1999: Looking Back, Part 1

It’s been another amazing year in Silicon Valley and the tech world at large, full of highlights and lowlights. My Tuesday column lists the former, as I see them.

What do you think were the tech lowlights of the year? What companies and/or executives screwed up? What government types made our lives worse?


Tripping Linda

Tripp: verb, to betray a friendship, typically by means of surreptitious surveillance, esp. audio tape.

Linda Tripp’s last name has become a verb, and an ugly one. For the rest of her life, her name will be synonymous with betrayal. What she did was loathesome.

Now she’s being prosecuted, in a plainly political way, for her acts.
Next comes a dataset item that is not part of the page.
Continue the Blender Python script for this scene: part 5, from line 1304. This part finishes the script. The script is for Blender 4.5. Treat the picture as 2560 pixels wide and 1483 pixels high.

Yes, she broke the law. And yes, we need laws to protect privacy. But when politics turns into prosecution, we are all in danger.
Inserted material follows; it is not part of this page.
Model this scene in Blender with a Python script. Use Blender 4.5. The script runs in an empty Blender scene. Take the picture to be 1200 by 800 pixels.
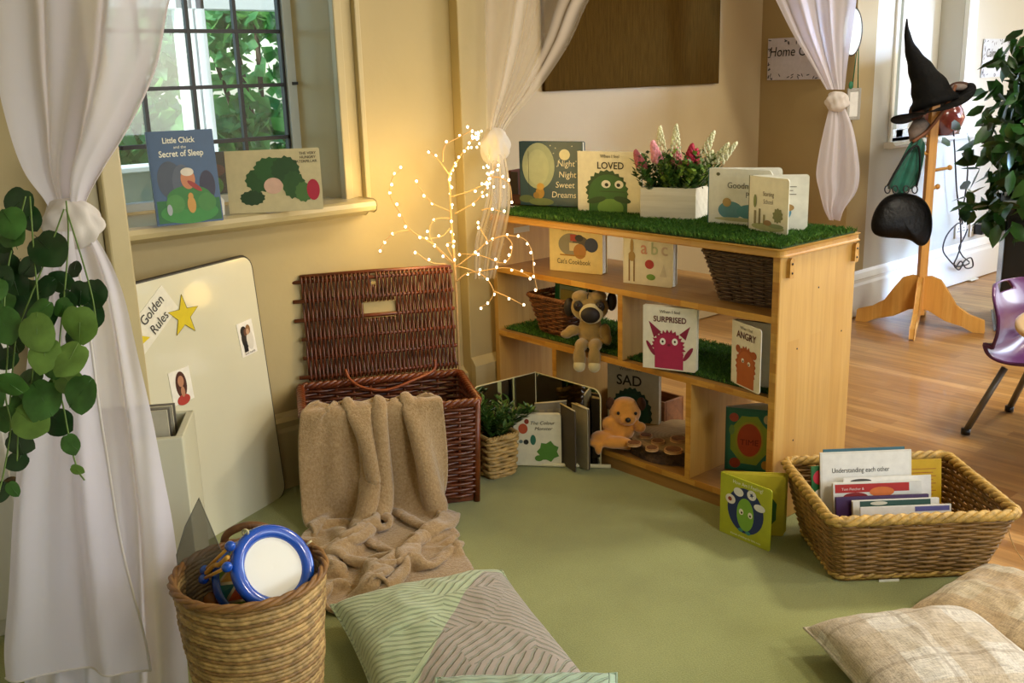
import bpy, math, random
import numpy as np
from mathutils import Vector, Matrix, noise
PI=math.pi
random.seed(7); rng=np.random.default_rng(7)
sc=bpy.context.scene
col=sc.collection
# ------------------------------------------------------------------ camera (measured from the room's own parallel lines)
F=1191.24; PITCH,ROLL,YAW=0.257126,-0.0296107,0.713806
CAM=np.array([0,0,1.35])
_cp,_sp=math.cos(PITCH),math.sin(PITCH)
fw=np.array([math.sin(YAW)*_cp,math.cos(YAW)*_cp,-_sp])
_r=np.array([math.cos(YAW),-math.sin(YAW),0.]); _u=np.cross(_r,fw)
cr=math.cos(ROLL)*_r+math.sin(ROLL)*_u; cu=-math.sin(ROLL)*_r+math.cos(ROLL)*_u
def ray(x,y): return fw+cr*(x-600)/F-cu*(y-400)/F
def onz(x,y,z=0.): d=ray(x,y); return CAM+d*((z-CAM[2])/d[2])
def onx(x,y,X): d=ray(x,y); return CAM+d*(X/d[0])
def ony(x,y,Y): d=ray(x,y); return CAM+d*(Y/d[1])
def dep(x,y,d): return CAM+ray(x,y)*d            # point at a distance d along the view
def above(x,y,p):                                # point of the sight line nearest the vertical over p
    d=ray(x,y); q=np.array(p[:2]); return CAM+d*((q@d[:2])/(d[:2]@d[:2]))
cd=bpy.data.cameras.new('camera'); cam=bpy.data.objects.new('camera',cd); col.objects.link(cam)
cd.sensor_width=36; cd.lens=F/1200*36; cd.clip_start=.05
M=Matrix.Identity(4)
for i in range(3): M[i][0]=cr[i]; M[i][1]=cu[i]; M[i][2]=-fw[i]; M[i][3]=CAM[i]
cam.matrix_world=M; sc.camera=cam
# ------------------------------------------------------------------ materials
def lin(h):
    if not isinstance(h,str): return tuple(h)
    c=[int(h[i:i+2],16)/255 for i in (0,2,4)]
    return tuple(x/12.92 if x<.04045 else ((x+.055)/1.055)**2.4 for x in c)
class NT:
    def __init__(s,name):
        s.m=bpy.data.materials.new(name); s.m.use_nodes=True; s.t=s.m.node_tree; s.n=s.t.nodes
        s.b=s.n['Principled BSDF']; s.out=s.n['Material Output']
    def new(s,t,**k):
        n=s.n.new('ShaderNode'+t)
        for a,v in k.items(): setattr(n,a,v)
        return n
    def link(s,a,b): s.t.links.new(a,b)
    def coord(s,which='Object',scale=(1,1,1),rot=(0,0,0)):
        c=s.new('TexCoord'); m=s.new('Mapping'); m.inputs['Scale'].default_value=scale; m.inputs['Rotation'].default_value=rot
        s.link(c.outputs[which],m.inputs[0]); return m.outputs[0]
    def noise(s,vec,scale,detail=4,rough=.55):
        n=s.new('TexNoise'); s.link(vec,n.inputs['Vector']); n.inputs['Scale'].default_value=scale
        n.inputs['Detail'].default_value=detail; n.inputs['Roughness'].default_value=rough; return n.outputs['Fac']
    def ramp(s,fac,stops,interp='LINEAR'):
        r=s.new('ValToRGB'); r.color_ramp.interpolation=interp
        while len(r.color_ramp.elements)<len(stops): r.color_ramp.elements.new(.5)
        for e,(p,c) in zip(r.color_ramp.elements,stops): e.position=p; e.color=(*lin(c),1)
        s.link(fac,r.inputs[0]); return r.outputs[0]
    def mix(s,fac,a,b,mode='MIX'):
        n=s.new('Mix'); n.data_type='RGBA'; n.blend_type=mode
        for i,v in ((0,fac),(6,a),(7,b)):
            if hasattr(v,'is_linked'): s.link(v,n.inputs[i])
            elif i==0: n.inputs[0].default_value=v
            else: n.inputs[i].default_value=(*lin(v),1)
        return n.outputs[2]
    def math(s,op,a,b=0.):
        n=s.new('Math',operation=op)
        for i,v in ((0,a),(1,b)):
            if hasattr(v,'is_linked'): s.link(v,n.inputs[i])
            else: n.inputs[i].default_value=v
        return n.outputs[0]
    def bump(s,h,strength=.3,dist=.01):
        b=s.new('Bump'); b.inputs['Strength'].default_value=strength; b.inputs['Distance'].default_value=dist
        s.link(h,b.inputs['Height']); s.link(b.outputs[0],s.b.inputs['Normal'])
    def setp(s,**k):
        for a,v in k.items():
            i=s.b.inputs[a.replace('_',' ')]
            if hasattr(v,'is_linked'): s.link(v,i)
            else: i.default_value=v
_mc={}
def mat(name,color='808080',rough=.6,var=0,vs=8,bump=0,bs=60,bd=.003,metal=0,spec=.5,coat=0,sheen=0):
    if name in _mc: return _mc[name]
    t=NT(name); c=lin(color)
    if var:
        v=t.coord(); f=t.noise(v,vs)
        a=tuple(x*(1-var) for x in c); b=tuple(min(1,x*(1+var)) for x in c)
        t.setp(Base_Color=t.ramp(f,[(.3,a),(.7,b)]))
    else: t.setp(Base_Color=(*c,1))
    if bump: t.bump(t.noise(t.coord(),bs,3),bump,bd)
    t.setp(Roughness=rough,Metallic=metal,Coat_Weight=coat,Sheen_Weight=sheen); t.b.inputs['Specular IOR Level'].default_value=spec
    _mc[name]=t.m; return t.m
def C_(h,rough=.55): return mat('ink_'+h,h,rough,var=.06,vs=40)
def wood(name,c1,c2,c3,grain='X',stave=.06,length=.5,rough=.45,var=.5,coat=.15):
    """edge-glued timber: staves of slightly different tone with fine grain along one axis"""
    if name in _mc: return _mc[name]
    t=NT(name)
    rot={'X':(0,0,0),'Y':(0,0,PI/2),'Z':(PI/2,0,PI/2)}[grain]
    c=t.new('TexCoord'); sp=t.new('SeparateXYZ'); t.link(c.outputs['Object'],sp.inputs[0])
    o={'X':(0,1,2),'Y':(1,0,2),'Z':(2,0,1)}[grain]
    cb=t.new('CombineXYZ'); t.link(sp.outputs[o[0]],cb.inputs[0]); 
    t.link(t.math('ADD',sp.outputs[o[1]],t.math('MULTIPLY',sp.outputs[o[2]],1.0)),cb.inputs[1])
    br=t.new('TexBrick'); t.link(cb.outputs[0],br.inputs['Vector']); br.inputs['Scale'].default_value=1
    br.inputs['Brick Width'].default_value=length; br.inputs['Row Height'].default_value=stave; br.inputs['Mortar Size'].default_value=.0004
    br.inputs['Color1'].default_value=(0,0,0,1); br.inputs['Color2'].default_value=(1,1,1,1); br.inputs['Mortar'].default_value=(.2,.2,.2,1)
    br.offset=.37; br.inputs['Bias'].default_value=0
    mp=t.new('Mapping'); mp.inputs['Scale'].default_value=(2.2,38,38); 
    cb2=t.new('CombineXYZ')
    for i in range(3): t.link(sp.outputs[o[i]],cb2.inputs[i])
    t.link(cb2.outputs[0],mp.inputs[0])
    n=t.noise(mp.outputs[0],1.5,6,.65)
    base=t.mix(br.outputs['Color'],c1,c2)
    t.setp(Base_Color=t.mix(t.ramp(n,[(.4,'000000'),(.75,(var,var,var))]),base,c3),Roughness=rough,Coat_Weight=coat,Coat_Roughness=.25)
    t.bump(n,.08,.001)
    _mc[name]=t.m; return t.m
W_X=wood('birch_long','bc8836','c89a4a','92642a','X',.045,.17)
W_Z=wood('birch_upright','c2954a','cda45c','a47a38','Z',.06,.9)
W_IN=wood('birch_shelf','a0763c','ad844a','7e5626','X',.07,.8)
M_edge=wood('birch_edge','b87c26','d4a044','8e5818','X',.03,.07)
M_wick=mat('wicker_dark','5e2c14',.35,var=.45,vs=25,spec=.7)
M_wick2=mat('wicker_dark_rod','6a3012',.35,var=.35,vs=18,spec=.6)
M_cane=mat('cane_brown','87632f',.5,var=.4,vs=30)
M_cane2=mat('cane_dark','4c3624',.5,var=.4,vs=30)
M_sea=mat('seagrass','b08f58',.55,var=.4,vs=45,bump=.4,bs=160)
M_sea2=mat('seagrass_brown','8f6c3c',.55,var=.45,vs=45,bump=.4,bs=160)
M_wh=mat('white_paper','efece0',.6)
M_pg=mat('page_block','e4dfcd',.7,var=.08,vs=120)
M_black=mat('black_plastic','0c0c0d',.35)
M_wall=mat('cream_wall_paint','b8a678',.55,var=.05,vs=3,bump=.25,bs=9,bd=.01,spec=.4)
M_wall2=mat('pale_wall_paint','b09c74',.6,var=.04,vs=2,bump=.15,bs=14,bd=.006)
M_wallw=mat('white_wall_paint','c2bdae',.5,var=.03,vs=2,bump=.15,bs=12,bd=.006)
M_trim=mat('cream_gloss_paint','c0b084',.3,var=.05,vs=5,bump=.12,bs=20,bd=.004,spec=.5)
M_trimw=mat('white_gloss_paint','e6e4da',.3,spec=.5)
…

The one benefit of this case is the attention it’s drawn. As William Safire said in a recent New York Times column (free registration required), “The famous Tripp taping of her conversations with Monica, further publicized by this witch hunt in Maryland, may do a lot of good for privacy in America.”

But let’s be clear: This is a witch hunt. The state charges are improper because they are political, and because Tripp is being singled out for a crime that is almost never prosecuted. If she is convicted, the Maryland prosecutors should stop right there and ask for no jail time or fine. Tripp has been punished enough.